When you reach your sixties, you realise you have learned certain lessons along the way. Life’s too short to make filo pastry; the last horse in that accumulator never wins; and at some point, people always reveal their true selves.
Let’s call that last lesson Pollard’s Law, because I’ve always liked the idea of having a law named after me. Pollard’s Law applies in every walk of life but I’ve long maintained that it’s especially true in public life. No matter how carefully constructed a persona may be, at some point something will happen that exposes the reality. We’ve all read, for example, about rabbis who give sermons about family values and turn out to have had a string of affairs. The façade always crumbles.
Back in the early 2000s I did a regular slot on a radio programme, and I was often paired with the commentator Yasmin Alibhai-Brown. I’ll not stand on ceremony: I couldn’t stand her. She had identikit left-liberal views on everything which she trotted out with that air of moral superiority that so many on the left affect. Above all, as a self-proclaimed anti-racist she seemed to view almost everything through the prism of race.
Alibhai-Brown has built a successful career on the back of being an anti-racist. Well, guess what: a few days ago Alibhai-Brown posted something on social media which instantly reminded me of Pollard’s Law: “Uber Zionist Margaret Hodge will, we hear, become Ofcom chair after uber Zionist Michael Grade steps down. A two step solution to ensure the Palestine & Palestinian suffering are denied proper coverage. And the Israeli state gets away with atrocities.”
“Uber Zionist” is an interesting way of describing Hodge and Grade. They are, in reality, no more Zionist than any random Jew. Israel is not a cause with which Lord Grade is particularly associated. He has criticised some BBC coverage of it, but that’s been more in his guise as a former chairman. As for Baroness Hodge: for most of her career, on the rare occasions she mentioned Israel it was to criticise Israeli policy towards the Palestinians, and Judaism played little role in her public life. Until, that is, 2015 - when Corbynite antisemites in the Labour Party targeted her precisely because she was Jewish.
And, as is not unusual, it was her own direct experience of this antisemitism that led Baroness Hodge to identify more publicly as a Jew. But even then, her stance has remained critical of much Israeli policy – especially of Benjamin Netanyahu.

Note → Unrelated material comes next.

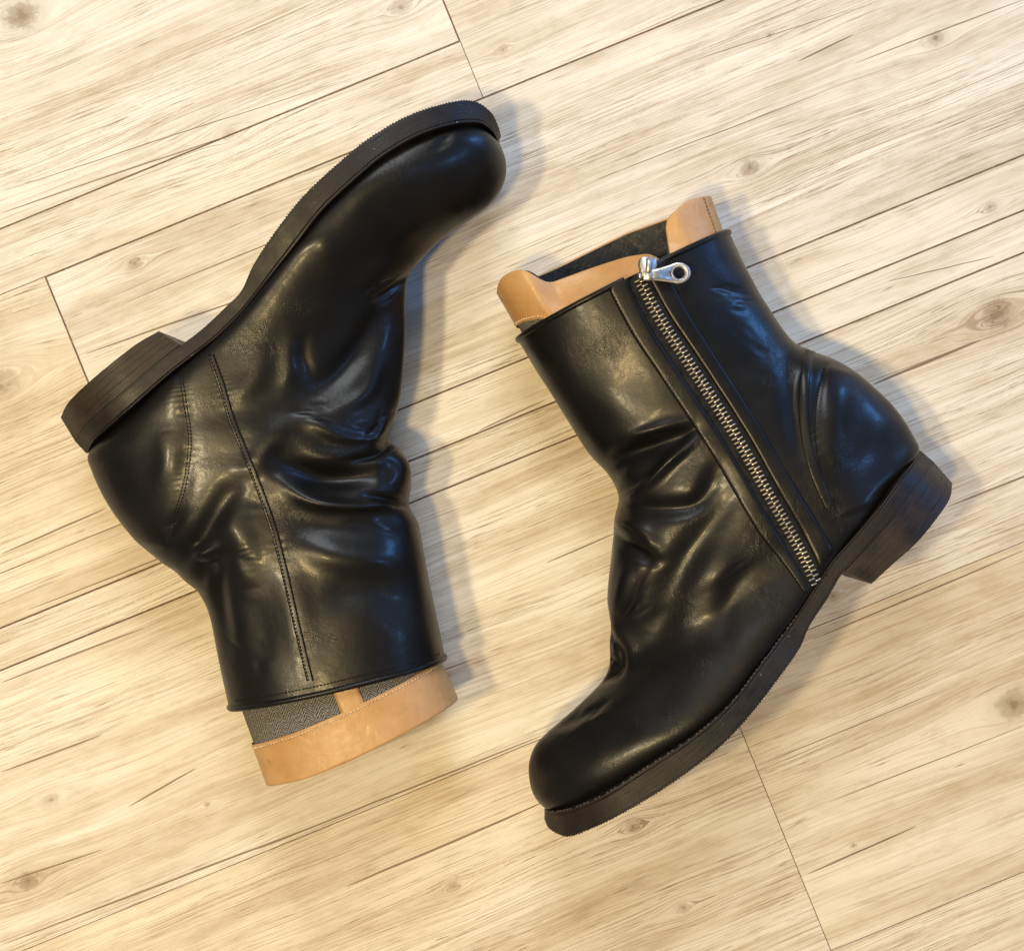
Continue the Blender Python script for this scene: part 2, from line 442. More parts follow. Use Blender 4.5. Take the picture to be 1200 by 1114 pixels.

In other words, the only way either Hodge or Grade can be considered “uber Zionists” is if anyone who identifies as a Jew and believes in Israel’s right to exist – in other words almost every Jew – is an “uber Zionist”. So we can drop the “uber” (although as David Hirsh posted in response to Alibhai-Brown: “An uber-Zionist is someone who nods politely while their driver explains that in this neighbourhood you have to watch out for people-carriers because they pull out without looking”). In which case her objection is to Zionists being appointed to chair Ofcom.
The next day Alibhai-Brown then posted a follow up, as if she had suddenly twigged that people might start to draw conclusions from her original post: “A declaration because I will for sure be accused of being an antisemite. I support the rights of Jewish people to have a homeland. Which is Israel.”
I am sure the people of Israel will be overjoyed to have the support of Yasmin Albhai-Brown, but I would simply point out that it her statement a non-sequitur. She can – and plainly does – accept the right of Israel to exist and at the same time object – and just as plainly does – to “uber Zionists” being appointed to chair Ofcom.
Or, to put it another way: it is a matter of supreme indifference whether Alibhai-Brown supports the right of Israel to exist, just as it is of no interest whether she supports the right of France, Germany or anywhere else to exist. What is of interest is the point that she herself made – that it is wrong for one “uber Zionist” to follow another. And that is where Pollard’s Law applies.